— Aim of the task —
Your task is to return, exactly, the run of lines starting at the line holding "Write part 2" and ending at the line holding "return root", both ends included and no other lines.

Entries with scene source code
________________________

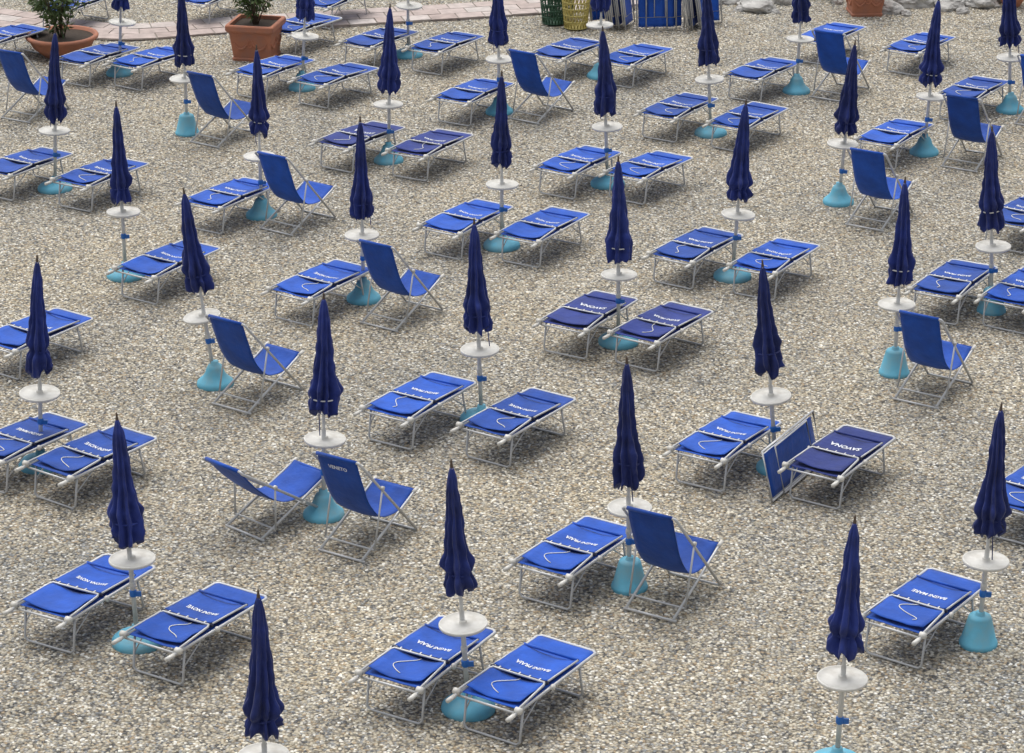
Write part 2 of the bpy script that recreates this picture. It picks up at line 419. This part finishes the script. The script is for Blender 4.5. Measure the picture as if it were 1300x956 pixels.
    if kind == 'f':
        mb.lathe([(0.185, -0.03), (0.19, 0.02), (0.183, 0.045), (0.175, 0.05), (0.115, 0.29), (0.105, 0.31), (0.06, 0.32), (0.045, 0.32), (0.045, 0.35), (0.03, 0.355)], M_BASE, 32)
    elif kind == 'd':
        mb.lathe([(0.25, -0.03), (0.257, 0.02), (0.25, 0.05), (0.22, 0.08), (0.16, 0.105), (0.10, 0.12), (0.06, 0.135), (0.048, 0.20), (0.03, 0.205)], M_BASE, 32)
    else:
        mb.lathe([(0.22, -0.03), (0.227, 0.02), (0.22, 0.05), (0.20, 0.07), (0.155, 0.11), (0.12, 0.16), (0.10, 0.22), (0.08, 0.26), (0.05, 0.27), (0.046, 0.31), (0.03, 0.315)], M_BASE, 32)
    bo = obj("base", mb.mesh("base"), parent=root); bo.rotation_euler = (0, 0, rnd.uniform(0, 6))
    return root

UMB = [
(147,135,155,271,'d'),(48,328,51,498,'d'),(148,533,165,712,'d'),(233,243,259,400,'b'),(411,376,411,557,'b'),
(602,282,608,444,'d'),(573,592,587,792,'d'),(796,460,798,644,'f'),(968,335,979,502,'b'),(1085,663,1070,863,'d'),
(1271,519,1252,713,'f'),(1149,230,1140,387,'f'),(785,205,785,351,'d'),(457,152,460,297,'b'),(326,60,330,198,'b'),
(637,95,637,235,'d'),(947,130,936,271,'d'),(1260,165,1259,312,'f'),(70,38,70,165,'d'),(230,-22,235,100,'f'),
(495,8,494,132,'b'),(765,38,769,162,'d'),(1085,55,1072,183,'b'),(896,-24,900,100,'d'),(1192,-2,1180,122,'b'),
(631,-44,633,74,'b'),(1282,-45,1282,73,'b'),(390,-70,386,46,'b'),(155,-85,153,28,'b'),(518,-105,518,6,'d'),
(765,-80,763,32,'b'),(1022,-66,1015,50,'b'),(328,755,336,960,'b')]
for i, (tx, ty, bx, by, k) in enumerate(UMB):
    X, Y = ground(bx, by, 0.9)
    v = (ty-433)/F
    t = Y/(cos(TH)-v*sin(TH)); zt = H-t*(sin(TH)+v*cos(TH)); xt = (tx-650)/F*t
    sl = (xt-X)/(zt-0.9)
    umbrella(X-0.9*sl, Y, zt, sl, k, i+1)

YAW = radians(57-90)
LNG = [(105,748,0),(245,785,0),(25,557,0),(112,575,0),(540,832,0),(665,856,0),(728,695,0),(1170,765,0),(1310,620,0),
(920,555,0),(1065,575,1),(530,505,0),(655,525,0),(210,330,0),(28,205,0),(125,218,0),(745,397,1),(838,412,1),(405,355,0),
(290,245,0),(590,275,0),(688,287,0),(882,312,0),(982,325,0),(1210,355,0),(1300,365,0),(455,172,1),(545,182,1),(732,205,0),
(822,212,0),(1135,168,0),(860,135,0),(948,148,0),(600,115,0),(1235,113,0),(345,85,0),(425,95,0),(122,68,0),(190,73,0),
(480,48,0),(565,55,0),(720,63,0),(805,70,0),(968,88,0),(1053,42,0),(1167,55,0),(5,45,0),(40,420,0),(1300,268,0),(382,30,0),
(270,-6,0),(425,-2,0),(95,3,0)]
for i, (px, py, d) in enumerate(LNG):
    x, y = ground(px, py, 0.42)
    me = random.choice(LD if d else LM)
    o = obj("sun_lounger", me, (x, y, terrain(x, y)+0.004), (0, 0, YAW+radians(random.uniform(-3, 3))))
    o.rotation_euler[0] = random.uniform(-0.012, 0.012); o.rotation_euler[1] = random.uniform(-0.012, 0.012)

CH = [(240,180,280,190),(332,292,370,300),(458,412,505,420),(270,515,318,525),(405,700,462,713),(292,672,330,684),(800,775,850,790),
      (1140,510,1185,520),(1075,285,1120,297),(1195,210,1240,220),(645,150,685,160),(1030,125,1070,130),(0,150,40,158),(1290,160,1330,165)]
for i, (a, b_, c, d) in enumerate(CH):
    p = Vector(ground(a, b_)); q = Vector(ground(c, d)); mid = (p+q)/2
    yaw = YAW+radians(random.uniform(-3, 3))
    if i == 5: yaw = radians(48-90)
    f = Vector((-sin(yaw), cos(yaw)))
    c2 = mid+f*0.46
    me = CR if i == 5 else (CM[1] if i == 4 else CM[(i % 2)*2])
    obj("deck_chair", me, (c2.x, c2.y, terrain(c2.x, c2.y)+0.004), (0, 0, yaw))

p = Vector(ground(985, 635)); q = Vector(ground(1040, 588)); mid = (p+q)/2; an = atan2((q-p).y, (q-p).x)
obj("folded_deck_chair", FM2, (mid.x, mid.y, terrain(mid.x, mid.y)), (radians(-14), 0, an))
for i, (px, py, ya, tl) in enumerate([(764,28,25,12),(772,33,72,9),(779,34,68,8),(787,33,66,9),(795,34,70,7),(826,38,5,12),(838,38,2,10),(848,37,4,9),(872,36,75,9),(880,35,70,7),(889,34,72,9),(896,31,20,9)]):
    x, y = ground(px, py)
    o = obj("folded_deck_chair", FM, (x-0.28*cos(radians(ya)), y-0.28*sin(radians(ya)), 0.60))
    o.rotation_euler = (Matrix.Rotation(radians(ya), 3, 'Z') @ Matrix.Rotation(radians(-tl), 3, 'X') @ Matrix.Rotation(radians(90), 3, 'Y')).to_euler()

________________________

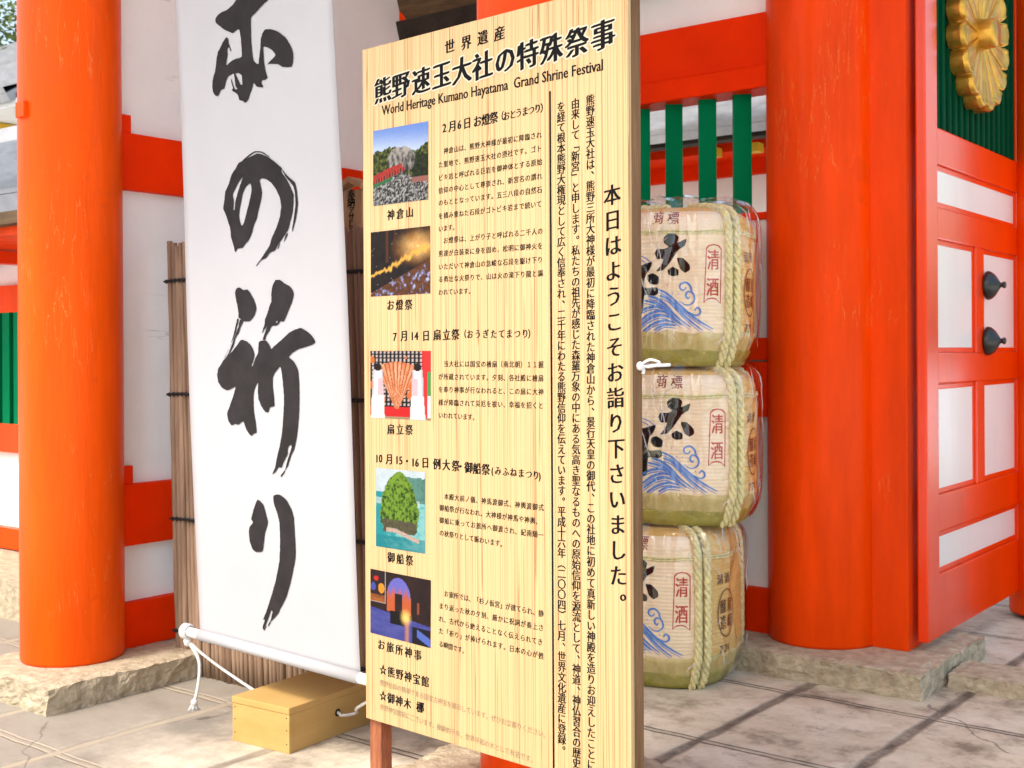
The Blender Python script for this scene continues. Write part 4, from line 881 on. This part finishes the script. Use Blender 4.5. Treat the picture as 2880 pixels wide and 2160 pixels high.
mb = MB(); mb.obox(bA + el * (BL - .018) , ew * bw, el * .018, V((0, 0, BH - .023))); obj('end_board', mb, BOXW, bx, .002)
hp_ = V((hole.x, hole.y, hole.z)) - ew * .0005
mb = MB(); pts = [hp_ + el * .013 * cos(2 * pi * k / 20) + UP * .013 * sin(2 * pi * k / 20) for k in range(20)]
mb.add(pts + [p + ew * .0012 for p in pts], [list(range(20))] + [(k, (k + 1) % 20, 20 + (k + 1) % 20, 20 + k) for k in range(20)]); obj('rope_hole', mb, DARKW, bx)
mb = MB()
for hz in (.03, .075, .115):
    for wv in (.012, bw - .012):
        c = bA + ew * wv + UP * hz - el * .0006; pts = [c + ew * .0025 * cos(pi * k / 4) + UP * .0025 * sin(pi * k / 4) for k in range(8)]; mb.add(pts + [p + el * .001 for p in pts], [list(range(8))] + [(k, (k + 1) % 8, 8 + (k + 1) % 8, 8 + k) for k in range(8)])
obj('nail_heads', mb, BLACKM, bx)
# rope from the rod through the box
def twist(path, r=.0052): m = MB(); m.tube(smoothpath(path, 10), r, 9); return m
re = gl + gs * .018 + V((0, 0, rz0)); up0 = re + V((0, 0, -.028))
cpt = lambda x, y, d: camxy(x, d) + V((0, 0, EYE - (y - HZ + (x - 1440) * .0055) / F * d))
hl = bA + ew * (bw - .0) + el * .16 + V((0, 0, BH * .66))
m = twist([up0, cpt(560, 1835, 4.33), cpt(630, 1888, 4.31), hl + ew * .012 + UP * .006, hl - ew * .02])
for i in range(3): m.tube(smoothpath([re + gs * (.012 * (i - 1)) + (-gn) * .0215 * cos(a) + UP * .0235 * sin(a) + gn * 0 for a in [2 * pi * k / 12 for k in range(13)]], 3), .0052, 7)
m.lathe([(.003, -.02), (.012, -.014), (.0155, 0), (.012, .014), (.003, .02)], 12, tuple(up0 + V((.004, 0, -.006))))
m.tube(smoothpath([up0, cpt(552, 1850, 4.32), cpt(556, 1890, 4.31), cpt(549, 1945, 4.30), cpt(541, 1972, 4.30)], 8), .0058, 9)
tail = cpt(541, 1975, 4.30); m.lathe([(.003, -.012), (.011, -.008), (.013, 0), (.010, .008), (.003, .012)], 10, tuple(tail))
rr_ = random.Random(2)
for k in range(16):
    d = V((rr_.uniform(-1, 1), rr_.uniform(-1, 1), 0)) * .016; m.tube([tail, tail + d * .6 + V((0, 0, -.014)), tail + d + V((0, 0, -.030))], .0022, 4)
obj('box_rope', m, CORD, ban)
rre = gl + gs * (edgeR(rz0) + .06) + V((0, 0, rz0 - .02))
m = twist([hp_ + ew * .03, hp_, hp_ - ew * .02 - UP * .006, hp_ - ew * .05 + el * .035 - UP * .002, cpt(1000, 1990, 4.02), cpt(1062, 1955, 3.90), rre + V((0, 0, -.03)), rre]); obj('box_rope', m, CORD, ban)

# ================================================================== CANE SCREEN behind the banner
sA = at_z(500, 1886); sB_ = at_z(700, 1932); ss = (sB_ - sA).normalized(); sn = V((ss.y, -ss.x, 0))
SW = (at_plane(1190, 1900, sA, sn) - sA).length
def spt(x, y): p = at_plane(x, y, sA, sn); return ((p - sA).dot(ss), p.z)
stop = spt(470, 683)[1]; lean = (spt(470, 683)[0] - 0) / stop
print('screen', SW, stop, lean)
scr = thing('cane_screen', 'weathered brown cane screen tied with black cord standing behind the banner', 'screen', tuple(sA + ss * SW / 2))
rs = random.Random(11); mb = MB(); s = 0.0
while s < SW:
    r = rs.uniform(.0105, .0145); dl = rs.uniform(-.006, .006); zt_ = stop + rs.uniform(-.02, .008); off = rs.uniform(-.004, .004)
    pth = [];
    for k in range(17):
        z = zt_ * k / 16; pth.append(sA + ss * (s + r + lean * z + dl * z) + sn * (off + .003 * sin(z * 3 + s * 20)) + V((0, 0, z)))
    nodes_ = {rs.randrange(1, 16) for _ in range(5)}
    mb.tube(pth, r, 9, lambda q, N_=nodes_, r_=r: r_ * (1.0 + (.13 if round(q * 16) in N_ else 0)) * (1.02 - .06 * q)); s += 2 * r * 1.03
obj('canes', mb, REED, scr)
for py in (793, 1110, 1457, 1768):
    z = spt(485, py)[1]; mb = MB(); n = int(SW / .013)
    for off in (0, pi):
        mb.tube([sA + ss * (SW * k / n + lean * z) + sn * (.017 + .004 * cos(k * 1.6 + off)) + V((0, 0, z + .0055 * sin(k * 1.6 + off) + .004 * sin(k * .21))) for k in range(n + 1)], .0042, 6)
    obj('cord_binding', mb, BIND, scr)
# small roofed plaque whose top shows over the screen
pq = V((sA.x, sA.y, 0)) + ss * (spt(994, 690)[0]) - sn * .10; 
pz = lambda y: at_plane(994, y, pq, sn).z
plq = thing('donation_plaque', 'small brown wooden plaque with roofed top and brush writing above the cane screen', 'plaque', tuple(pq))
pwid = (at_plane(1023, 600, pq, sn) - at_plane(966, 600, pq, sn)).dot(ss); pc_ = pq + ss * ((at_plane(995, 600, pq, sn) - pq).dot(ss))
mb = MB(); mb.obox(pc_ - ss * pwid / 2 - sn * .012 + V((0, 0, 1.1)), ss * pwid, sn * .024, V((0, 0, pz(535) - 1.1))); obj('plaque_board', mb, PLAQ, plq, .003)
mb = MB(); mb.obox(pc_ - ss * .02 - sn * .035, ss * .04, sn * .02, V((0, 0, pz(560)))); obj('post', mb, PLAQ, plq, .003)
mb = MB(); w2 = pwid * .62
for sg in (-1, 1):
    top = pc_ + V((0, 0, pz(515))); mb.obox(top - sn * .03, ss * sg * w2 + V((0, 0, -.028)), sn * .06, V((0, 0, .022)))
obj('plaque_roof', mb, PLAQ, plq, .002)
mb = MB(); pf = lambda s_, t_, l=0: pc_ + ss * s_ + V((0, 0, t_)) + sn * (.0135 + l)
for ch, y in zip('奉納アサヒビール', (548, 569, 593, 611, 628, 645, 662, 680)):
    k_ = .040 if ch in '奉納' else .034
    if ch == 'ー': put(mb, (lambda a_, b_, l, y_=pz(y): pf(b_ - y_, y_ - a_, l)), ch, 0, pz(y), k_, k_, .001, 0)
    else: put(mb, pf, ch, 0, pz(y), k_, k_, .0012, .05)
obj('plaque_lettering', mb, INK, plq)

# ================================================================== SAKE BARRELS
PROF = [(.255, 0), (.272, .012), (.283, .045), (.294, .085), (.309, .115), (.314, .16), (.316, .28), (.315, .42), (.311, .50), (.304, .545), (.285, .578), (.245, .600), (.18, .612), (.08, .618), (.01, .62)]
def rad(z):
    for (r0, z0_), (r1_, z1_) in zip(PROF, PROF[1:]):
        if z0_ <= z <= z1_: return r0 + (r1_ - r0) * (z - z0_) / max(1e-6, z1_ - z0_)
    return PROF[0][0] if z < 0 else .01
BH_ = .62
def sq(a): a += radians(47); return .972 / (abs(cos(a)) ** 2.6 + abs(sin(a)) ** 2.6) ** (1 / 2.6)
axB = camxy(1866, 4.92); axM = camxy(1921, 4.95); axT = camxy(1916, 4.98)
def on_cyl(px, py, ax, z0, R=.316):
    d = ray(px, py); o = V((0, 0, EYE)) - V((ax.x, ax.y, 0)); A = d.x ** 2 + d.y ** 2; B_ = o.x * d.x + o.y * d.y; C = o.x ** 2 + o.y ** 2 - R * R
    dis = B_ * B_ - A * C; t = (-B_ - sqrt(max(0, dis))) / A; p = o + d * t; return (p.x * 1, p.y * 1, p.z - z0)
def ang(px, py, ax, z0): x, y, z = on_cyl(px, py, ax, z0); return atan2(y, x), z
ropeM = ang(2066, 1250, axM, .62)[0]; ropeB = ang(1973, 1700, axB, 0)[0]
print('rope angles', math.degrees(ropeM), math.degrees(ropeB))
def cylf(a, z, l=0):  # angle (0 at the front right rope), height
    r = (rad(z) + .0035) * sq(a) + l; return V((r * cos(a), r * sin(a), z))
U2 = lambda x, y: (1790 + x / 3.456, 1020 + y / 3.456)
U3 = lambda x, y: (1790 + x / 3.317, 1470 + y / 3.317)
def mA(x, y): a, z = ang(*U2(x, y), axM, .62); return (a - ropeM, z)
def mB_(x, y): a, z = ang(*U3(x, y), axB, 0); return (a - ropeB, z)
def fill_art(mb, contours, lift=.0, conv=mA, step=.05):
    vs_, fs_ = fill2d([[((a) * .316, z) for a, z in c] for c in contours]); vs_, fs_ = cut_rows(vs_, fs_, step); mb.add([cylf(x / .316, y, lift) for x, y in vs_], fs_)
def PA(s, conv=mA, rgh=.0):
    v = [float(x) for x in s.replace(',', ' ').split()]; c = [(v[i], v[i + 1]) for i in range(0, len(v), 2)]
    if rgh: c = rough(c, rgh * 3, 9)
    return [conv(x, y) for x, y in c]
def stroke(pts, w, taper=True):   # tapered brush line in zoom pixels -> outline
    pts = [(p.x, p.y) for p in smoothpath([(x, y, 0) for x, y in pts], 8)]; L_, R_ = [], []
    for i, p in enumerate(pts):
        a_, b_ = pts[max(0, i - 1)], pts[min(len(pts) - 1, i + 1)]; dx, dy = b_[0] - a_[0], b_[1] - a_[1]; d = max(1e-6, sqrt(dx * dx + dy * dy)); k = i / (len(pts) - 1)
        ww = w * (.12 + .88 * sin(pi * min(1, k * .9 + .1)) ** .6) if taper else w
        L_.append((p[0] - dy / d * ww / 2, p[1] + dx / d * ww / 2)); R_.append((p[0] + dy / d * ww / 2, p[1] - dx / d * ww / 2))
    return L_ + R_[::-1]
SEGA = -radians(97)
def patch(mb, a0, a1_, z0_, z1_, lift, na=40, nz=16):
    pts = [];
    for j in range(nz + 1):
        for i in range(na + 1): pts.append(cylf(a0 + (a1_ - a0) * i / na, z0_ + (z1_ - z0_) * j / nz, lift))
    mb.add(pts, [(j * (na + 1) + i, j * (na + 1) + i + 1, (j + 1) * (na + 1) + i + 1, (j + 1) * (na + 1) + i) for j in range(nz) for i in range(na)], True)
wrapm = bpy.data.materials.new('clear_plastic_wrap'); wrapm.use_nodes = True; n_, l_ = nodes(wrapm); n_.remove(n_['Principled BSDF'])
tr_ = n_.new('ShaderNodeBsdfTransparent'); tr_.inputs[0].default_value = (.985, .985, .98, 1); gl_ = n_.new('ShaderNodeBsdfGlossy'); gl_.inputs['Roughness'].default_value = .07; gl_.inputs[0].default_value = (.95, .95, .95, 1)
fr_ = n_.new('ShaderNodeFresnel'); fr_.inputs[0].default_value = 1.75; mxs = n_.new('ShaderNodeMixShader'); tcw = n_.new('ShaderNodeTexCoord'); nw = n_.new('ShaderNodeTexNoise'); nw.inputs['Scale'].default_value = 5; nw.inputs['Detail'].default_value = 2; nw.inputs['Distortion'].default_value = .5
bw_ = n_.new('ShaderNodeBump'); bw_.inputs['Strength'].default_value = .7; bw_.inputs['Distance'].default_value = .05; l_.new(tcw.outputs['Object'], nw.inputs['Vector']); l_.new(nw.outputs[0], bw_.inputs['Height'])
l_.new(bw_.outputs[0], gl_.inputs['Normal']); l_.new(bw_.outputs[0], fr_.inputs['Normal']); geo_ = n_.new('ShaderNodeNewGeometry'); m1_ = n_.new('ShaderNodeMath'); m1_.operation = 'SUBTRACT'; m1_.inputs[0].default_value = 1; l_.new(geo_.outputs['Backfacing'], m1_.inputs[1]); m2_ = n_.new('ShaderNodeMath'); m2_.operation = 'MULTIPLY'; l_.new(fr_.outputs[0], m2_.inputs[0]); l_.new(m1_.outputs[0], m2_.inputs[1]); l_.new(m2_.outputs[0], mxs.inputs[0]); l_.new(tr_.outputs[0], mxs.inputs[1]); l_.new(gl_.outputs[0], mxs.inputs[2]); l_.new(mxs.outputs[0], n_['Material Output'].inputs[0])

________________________

— Exercise solution —
Write part 2 of the bpy script that recreates this picture. It picks up at line 419. This part finishes the script. The script is for Blender 4.5. Measure the picture as if it were 1300x956 pixels.
    if kind == 'f':
        mb.lathe([(0.185, -0.03), (0.19, 0.02), (0.183, 0.045), (0.175, 0.05), (0.115, 0.29), (0.105, 0.31), (0.06, 0.32), (0.045, 0.32), (0.045, 0.35), (0.03, 0.355)], M_BASE, 32)
    elif kind == 'd':
        mb.lathe([(0.25, -0.03), (0.257, 0.02), (0.25, 0.05), (0.22, 0.08), (0.16, 0.105), (0.10, 0.12), (0.06, 0.135), (0.048, 0.20), (0.03, 0.205)], M_BASE, 32)
    else:
        mb.lathe([(0.22, -0.03), (0.227, 0.02), (0.22, 0.05), (0.20, 0.07), (0.155, 0.11), (0.12, 0.16), (0.10, 0.22), (0.08, 0.26), (0.05, 0.27), (0.046, 0.31), (0.03, 0.315)], M_BASE, 32)
    bo = obj("base", mb.mesh("base"), parent=root); bo.rotation_euler = (0, 0, rnd.uniform(0, 6))
    return root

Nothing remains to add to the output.